» **THE INPUT**
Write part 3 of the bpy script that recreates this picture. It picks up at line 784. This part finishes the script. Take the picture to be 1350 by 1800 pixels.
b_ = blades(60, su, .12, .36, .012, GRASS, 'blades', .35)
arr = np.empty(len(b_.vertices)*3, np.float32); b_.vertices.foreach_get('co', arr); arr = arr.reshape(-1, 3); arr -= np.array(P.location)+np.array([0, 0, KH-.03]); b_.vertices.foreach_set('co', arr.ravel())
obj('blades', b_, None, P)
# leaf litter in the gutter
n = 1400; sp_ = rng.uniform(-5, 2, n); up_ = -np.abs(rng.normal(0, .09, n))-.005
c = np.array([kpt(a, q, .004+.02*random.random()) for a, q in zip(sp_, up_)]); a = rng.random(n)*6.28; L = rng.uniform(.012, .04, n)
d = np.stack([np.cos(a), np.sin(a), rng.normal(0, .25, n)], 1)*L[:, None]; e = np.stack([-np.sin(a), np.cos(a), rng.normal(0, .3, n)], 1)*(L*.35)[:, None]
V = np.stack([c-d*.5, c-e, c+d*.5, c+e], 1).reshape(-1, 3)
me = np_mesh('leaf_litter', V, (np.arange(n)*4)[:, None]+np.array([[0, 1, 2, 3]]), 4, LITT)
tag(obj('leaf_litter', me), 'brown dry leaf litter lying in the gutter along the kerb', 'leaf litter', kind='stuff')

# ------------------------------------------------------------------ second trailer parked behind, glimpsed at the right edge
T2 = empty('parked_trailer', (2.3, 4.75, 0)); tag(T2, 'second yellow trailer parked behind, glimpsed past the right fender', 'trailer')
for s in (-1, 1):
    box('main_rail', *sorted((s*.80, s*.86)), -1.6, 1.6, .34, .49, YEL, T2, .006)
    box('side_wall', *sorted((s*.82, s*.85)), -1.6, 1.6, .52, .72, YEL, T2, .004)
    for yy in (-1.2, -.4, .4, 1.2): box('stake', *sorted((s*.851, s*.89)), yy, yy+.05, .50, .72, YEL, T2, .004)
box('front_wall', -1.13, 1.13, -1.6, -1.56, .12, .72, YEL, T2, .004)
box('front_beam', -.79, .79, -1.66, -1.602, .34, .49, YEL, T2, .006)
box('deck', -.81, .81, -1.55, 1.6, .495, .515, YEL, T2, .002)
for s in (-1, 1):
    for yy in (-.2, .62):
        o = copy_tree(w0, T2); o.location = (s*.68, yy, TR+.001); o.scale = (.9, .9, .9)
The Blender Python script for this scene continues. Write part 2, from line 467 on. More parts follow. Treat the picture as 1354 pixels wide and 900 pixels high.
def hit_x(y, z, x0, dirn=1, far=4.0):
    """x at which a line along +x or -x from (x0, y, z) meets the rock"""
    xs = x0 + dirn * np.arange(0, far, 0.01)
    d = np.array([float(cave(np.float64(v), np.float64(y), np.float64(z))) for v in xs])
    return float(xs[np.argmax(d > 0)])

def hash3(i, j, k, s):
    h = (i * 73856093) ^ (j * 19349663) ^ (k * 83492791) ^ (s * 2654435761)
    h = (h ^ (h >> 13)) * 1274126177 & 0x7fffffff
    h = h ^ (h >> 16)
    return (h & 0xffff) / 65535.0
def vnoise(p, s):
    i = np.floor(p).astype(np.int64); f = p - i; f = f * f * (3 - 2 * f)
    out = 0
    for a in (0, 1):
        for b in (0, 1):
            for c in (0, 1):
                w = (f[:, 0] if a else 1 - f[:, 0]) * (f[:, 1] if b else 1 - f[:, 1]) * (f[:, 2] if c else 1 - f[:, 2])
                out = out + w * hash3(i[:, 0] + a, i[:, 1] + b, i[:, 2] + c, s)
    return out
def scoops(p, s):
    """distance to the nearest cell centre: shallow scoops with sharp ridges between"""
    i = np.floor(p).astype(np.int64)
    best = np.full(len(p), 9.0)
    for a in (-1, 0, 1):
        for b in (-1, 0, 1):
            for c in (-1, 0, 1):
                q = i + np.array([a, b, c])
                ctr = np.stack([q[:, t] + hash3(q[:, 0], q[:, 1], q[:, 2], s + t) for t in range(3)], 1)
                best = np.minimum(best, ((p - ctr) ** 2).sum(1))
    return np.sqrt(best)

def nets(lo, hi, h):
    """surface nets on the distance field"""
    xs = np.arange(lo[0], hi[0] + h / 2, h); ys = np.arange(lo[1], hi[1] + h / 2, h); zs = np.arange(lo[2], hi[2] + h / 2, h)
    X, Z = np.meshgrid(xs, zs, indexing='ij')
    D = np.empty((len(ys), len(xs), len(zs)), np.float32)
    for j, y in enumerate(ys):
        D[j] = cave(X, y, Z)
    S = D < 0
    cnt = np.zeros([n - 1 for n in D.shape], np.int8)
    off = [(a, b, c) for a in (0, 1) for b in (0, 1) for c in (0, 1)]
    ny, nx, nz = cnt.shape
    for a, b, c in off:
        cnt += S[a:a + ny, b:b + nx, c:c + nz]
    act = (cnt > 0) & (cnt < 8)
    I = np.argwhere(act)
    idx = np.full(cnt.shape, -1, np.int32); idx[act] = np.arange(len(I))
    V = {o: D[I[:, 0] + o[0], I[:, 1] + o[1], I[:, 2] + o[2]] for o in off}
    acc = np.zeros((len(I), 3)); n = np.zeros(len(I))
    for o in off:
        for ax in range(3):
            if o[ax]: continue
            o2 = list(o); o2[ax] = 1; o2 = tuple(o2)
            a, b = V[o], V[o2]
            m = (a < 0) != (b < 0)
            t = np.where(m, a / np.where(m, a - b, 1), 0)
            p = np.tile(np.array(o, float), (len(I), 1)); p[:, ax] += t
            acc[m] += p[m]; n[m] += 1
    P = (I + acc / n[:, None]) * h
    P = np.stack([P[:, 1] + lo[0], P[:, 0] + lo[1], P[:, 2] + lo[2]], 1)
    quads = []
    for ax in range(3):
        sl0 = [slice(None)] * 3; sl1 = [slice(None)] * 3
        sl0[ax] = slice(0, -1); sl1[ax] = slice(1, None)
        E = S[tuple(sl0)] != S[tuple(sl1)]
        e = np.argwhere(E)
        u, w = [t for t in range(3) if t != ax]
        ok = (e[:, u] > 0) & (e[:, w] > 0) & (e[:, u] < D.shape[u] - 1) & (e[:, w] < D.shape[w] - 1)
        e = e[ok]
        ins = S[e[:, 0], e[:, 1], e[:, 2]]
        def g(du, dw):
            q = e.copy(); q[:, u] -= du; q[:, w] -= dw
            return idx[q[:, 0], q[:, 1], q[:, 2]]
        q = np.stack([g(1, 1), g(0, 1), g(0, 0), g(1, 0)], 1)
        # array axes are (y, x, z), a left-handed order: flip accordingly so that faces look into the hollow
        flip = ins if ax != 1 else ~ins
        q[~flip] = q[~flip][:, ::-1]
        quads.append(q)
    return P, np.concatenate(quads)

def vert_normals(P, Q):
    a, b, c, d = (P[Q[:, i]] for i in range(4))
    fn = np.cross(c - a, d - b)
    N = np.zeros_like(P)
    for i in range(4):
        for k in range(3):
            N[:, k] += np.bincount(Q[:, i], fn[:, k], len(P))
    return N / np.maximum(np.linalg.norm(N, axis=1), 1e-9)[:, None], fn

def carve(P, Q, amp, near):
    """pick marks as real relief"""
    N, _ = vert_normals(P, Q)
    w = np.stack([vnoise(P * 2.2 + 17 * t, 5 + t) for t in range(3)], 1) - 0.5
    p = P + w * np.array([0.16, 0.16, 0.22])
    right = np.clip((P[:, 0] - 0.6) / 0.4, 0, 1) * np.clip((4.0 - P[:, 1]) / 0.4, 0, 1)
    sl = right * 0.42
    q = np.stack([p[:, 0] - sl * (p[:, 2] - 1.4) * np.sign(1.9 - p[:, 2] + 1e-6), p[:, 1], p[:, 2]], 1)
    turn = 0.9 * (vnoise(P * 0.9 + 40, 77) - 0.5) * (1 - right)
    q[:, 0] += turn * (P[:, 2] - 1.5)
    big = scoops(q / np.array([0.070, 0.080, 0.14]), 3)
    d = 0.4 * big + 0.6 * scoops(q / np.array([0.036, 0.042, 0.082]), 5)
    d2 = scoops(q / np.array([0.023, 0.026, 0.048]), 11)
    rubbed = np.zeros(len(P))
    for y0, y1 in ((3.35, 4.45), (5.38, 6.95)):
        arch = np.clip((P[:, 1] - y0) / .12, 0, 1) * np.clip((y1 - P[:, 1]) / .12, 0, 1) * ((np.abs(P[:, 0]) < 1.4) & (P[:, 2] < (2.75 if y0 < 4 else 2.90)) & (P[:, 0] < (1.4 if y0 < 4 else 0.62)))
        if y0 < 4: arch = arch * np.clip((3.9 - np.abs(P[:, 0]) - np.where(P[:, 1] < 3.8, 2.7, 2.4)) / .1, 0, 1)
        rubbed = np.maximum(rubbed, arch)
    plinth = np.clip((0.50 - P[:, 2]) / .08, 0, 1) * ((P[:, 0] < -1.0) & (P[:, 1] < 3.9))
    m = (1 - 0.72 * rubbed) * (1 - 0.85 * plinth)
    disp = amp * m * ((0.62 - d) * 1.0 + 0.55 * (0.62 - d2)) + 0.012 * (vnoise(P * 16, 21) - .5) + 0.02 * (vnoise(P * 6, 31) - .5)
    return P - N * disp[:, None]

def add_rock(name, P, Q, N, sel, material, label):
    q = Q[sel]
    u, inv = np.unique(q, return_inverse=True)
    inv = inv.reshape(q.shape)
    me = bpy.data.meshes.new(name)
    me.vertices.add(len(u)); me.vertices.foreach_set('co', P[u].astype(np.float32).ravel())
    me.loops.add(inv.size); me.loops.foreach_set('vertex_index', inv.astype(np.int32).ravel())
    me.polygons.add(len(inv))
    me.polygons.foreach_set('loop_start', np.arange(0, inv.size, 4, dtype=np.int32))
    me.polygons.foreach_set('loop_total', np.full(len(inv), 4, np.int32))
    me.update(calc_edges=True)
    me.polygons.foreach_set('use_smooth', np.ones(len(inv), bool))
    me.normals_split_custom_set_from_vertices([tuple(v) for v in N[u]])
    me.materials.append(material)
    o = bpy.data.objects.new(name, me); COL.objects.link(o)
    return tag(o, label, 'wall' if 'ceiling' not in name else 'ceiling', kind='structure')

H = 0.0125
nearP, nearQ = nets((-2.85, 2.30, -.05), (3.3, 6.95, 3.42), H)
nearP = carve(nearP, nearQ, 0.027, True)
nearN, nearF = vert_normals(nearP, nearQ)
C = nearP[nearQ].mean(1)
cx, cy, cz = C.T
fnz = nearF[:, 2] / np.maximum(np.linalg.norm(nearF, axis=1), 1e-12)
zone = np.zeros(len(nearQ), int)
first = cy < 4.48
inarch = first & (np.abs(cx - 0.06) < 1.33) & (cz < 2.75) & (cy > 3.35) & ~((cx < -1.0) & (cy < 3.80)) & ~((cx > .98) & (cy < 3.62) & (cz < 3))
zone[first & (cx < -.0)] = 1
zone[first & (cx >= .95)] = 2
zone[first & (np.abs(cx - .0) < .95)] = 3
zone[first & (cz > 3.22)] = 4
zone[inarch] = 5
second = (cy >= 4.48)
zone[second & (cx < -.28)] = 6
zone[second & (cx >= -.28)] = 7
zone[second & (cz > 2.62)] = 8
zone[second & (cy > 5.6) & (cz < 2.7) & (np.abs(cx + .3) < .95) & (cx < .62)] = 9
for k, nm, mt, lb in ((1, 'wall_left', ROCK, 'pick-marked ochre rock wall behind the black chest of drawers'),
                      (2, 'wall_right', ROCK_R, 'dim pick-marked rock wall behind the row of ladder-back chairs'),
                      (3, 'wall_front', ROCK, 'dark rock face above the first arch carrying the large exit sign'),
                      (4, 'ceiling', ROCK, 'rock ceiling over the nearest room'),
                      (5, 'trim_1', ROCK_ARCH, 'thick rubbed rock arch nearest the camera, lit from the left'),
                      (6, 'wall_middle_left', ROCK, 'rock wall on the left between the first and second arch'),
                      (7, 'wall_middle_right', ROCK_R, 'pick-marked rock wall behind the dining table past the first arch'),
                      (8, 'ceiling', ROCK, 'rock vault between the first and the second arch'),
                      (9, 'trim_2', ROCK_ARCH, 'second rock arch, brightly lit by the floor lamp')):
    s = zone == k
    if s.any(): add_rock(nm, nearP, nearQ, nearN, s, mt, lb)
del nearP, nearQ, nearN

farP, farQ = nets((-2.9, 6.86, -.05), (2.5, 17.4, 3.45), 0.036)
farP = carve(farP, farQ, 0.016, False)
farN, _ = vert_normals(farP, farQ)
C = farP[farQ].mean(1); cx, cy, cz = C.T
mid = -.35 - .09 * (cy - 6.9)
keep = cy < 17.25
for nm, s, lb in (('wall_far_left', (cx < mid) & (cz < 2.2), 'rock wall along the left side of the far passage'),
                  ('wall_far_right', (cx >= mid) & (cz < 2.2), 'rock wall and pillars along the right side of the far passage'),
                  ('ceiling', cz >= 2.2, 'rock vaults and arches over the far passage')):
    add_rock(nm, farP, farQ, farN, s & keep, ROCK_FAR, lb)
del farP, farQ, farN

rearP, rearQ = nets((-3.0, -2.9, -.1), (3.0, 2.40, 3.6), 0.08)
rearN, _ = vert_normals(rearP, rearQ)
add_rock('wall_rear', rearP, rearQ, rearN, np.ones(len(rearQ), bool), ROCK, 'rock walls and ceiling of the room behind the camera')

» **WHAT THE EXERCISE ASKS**
Each line from the line containing "The Blender Python" through the line containing "return np.sqrt(best)" is to be transcribed exactly, and no other line.

» **RIGHT ANSWER**
The Blender Python script for this scene continues. Write part 2, from line 467 on. More parts follow. Treat the picture as 1354 pixels wide and 900 pixels high.
def hit_x(y, z, x0, dirn=1, far=4.0):
    """x at which a line along +x or -x from (x0, y, z) meets the rock"""
    xs = x0 + dirn * np.arange(0, far, 0.01)
    d = np.array([float(cave(np.float64(v), np.float64(y), np.float64(z))) for v in xs])
    return float(xs[np.argmax(d > 0)])

def hash3(i, j, k, s):
    h = (i * 73856093) ^ (j * 19349663) ^ (k * 83492791) ^ (s * 2654435761)
    h = (h ^ (h >> 13)) * 1274126177 & 0x7fffffff
    h = h ^ (h >> 16)
    return (h & 0xffff) / 65535.0
def vnoise(p, s):
    i = np.floor(p).astype(np.int64); f = p - i; f = f * f * (3 - 2 * f)
    out = 0
    for a in (0, 1):
        for b in (0, 1):
            for c in (0, 1):
                w = (f[:, 0] if a else 1 - f[:, 0]) * (f[:, 1] if b else 1 - f[:, 1]) * (f[:, 2] if c else 1 - f[:, 2])
                out = out + w * hash3(i[:, 0] + a, i[:, 1] + b, i[:, 2] + c, s)
    return out
def scoops(p, s):
    """distance to the nearest cell centre: shallow scoops with sharp ridges between"""
    i = np.floor(p).astype(np.int64)
    best = np.full(len(p), 9.0)
    for a in (-1, 0, 1):
        for b in (-1, 0, 1):
            for c in (-1, 0, 1):
                q = i + np.array([a, b, c])
                ctr = np.stack([q[:, t] + hash3(q[:, 0], q[:, 1], q[:, 2], s + t) for t in range(3)], 1)
                best = np.minimum(best, ((p - ctr) ** 2).sum(1))
    return np.sqrt(best)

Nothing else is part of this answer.